11159. Was he on the same seat with you?
- I think he was sitting alongside sir duff-Gordon.

11160 Did Taylor say anything to you?
- Nothing at all; no one said anything.

11161. No one?
- No one at all.

11162. No one said anything?
- No.

11163. Do you mean that nobody said anything in answer to your suggestion?
- He said it would be dangerous to go back; we should get swamped.

11164. Who?
- Sir duff-Gordon and Lady Duff-Gordon.

11165. To you?
- I do not know whether it was to me. It was when I put this proposition to go back.

11166. The man you put the proposition to was Simmons?
- No, any one at all; I called out for everyone to hear.

11167. The man to decide whether the boat should go back was Simmons, was it not?
- Yes, he was the man in charge of the boat.

11168. Had everybody on that boat been perfectly obedient to his orders up to that time?
- Yes.

11169. Was everybody on that boat perfectly obedient to his orders from that time?
- Yes.

11170. Did you in Simmons' hearing so that effect could be given to anything you said, suggest so that Simmons could hear it, that you wanted that boat to go back?
- I do not know whether he heard it or not.

11171. What was the use of suggesting it to anybody else, Hendrickson?
- Well, I do not know.

11172. Was this a momentary impulse of yours, or had you thought about it?
- No, it came across me after I heard those cries.

11173. You heard cries, and you say you said, so that somebody could hear, "It is up to us to go back"?
- Yes.

11174. Did you have any conversation with Taylor?
- No.

11175. Taylor was sitting alongside of you?
- He was sitting on the next thwart to me alongside sir duff-Gordon.

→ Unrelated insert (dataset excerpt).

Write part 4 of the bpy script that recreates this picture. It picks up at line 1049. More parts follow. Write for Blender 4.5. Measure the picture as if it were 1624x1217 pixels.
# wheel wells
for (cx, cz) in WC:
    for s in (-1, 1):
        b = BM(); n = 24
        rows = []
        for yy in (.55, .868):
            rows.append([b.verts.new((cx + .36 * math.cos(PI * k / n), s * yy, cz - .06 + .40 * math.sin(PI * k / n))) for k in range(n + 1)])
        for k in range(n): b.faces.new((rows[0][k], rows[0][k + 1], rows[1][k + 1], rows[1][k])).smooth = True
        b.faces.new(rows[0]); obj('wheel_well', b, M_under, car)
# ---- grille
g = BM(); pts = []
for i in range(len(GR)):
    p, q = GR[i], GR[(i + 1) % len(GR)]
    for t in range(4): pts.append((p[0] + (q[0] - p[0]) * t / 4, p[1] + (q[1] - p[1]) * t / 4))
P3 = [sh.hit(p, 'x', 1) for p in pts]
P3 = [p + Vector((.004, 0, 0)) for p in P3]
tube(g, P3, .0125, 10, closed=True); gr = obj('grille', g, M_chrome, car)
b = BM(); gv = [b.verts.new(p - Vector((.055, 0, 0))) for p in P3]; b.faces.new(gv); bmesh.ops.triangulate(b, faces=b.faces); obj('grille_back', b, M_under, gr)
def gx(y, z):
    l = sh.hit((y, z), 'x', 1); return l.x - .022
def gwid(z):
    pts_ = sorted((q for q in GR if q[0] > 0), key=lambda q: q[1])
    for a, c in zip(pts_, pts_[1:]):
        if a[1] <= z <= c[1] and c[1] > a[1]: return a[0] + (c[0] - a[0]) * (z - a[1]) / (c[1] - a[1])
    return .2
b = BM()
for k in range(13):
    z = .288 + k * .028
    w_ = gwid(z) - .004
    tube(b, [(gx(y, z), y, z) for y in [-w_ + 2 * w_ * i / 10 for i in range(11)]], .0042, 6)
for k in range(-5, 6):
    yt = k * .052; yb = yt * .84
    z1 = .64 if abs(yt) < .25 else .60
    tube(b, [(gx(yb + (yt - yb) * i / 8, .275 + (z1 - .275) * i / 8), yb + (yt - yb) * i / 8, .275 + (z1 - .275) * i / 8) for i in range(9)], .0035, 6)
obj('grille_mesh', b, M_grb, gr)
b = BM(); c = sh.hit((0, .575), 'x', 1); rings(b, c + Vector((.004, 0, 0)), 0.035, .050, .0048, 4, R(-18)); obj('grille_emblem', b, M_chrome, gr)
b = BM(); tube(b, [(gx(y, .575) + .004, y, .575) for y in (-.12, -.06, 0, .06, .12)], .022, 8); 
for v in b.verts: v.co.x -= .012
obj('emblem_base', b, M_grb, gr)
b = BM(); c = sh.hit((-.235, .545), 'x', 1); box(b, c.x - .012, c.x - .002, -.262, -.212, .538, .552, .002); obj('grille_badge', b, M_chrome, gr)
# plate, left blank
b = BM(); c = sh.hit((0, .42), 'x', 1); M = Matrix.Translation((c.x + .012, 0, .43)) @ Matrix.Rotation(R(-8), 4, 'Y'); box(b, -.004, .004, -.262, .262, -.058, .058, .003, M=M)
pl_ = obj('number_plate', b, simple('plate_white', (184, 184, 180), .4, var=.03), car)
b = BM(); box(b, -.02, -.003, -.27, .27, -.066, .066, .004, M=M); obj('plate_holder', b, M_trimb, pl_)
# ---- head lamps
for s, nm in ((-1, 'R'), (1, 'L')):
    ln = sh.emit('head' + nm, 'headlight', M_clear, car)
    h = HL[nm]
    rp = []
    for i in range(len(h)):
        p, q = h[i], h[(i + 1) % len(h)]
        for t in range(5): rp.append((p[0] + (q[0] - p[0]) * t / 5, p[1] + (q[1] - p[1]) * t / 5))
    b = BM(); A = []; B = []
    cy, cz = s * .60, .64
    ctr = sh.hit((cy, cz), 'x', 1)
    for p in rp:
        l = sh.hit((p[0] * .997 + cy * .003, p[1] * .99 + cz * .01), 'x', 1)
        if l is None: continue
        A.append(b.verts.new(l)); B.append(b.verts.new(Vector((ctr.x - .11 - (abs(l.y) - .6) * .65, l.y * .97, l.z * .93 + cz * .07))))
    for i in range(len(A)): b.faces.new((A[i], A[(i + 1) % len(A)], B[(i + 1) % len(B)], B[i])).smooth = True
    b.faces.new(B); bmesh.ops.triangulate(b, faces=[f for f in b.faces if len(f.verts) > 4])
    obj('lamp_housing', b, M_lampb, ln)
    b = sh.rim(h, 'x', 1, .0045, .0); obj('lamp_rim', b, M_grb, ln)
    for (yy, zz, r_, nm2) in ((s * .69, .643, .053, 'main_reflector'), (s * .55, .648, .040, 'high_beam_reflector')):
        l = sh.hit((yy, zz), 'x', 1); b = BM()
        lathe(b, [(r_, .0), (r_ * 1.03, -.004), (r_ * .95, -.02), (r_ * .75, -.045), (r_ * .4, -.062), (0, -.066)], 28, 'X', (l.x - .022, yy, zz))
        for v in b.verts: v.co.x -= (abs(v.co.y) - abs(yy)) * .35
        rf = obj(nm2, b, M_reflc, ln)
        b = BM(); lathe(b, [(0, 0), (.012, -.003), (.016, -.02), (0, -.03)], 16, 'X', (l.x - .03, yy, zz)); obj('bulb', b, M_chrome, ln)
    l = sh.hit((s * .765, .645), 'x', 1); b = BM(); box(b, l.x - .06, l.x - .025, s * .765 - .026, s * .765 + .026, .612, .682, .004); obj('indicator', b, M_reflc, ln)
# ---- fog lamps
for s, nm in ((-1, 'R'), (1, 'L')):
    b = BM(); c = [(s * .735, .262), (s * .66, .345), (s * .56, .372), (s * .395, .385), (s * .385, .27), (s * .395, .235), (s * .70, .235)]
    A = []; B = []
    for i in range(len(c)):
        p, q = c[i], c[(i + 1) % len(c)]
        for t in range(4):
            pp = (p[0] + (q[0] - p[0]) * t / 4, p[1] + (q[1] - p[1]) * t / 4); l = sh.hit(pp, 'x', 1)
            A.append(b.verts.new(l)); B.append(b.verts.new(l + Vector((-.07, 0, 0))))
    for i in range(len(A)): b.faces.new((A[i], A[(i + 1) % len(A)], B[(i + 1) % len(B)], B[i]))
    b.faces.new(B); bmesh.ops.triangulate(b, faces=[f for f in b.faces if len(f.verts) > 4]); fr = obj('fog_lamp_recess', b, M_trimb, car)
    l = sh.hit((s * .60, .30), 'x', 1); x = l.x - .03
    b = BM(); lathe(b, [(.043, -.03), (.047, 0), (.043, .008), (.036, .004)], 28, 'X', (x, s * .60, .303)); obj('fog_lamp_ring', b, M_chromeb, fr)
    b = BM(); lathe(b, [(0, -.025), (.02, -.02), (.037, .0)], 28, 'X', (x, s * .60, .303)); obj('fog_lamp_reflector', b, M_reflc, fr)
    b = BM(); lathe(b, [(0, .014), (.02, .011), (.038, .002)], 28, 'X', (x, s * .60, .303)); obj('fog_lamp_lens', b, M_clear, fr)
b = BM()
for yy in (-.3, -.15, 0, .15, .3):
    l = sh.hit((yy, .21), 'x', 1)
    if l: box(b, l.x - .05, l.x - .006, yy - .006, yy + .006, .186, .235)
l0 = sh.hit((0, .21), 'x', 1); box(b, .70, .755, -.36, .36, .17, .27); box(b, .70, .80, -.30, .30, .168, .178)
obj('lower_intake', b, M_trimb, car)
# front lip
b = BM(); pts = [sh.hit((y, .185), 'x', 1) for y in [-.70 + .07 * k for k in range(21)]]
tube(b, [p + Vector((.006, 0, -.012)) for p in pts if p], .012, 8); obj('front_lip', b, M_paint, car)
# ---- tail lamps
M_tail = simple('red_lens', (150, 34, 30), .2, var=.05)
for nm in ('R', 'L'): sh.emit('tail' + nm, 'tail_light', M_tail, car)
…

11176. Who was the man alongside of you?
- No one alongside of me.

11177. You were sitting on a seat alone?
- I was sitting on a seat alone.

11178. Taylor was the next member of the crew to you?
- Yes.

11179. Horswell was the seaman immediately ahead of you?
- Yes.

11180. Do you think he heard you?
- I do not know.

11181. He was a seaman and had more to do with the management of the boat than you?
- I had nothing to do with the management of the boat at all.